They are mammoth warehouses large enough to fit football fields inside them, handling many of the more than 20 billion packages Americans send and receive each year.

But for people who live around them, the round-the-clock semitrailer traffic at these giant hubs significantly worsens air pollution, according to a new NASA-funded study that tracked pollutants from space.

The research, led by scientists at George Washington University, is the first of its kind; it used satellite technology to measure a harmful traffic-related pollutant called nitrogen dioxide, zooming in on nearly 150,000 large warehouses across the United States. They found that nitrogen dioxide, which can lead to asthma and other health problems, jumped 20 percent on average near the warehouses. At the busiest facilities the increase was higher.

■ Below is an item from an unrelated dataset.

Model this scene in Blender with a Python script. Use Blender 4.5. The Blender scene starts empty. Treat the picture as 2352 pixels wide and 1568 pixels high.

“The average warehouse built since about 2010 looks a lot different than the warehouses that were built prior to that, with lot more loading docks, a lot more parking spaces,” said Gaige Kerr, the lead author of the study and an assistant research professor of environmental and occupational health at the Milken Institute School of Public Health of George Washington University.

“They’re also increasingly being built in dense clusters next to other warehouses, and attract a lot more traffic, specially heavy-duty vehicles. And that’s very bad when it comes to pollution.”

The research underscores how logistics hubs have fast become a significant contributor to pollution as American heavy industry, a traditional source of pollution, has receded over the past decades and as the power sector has cleaned up its power plants.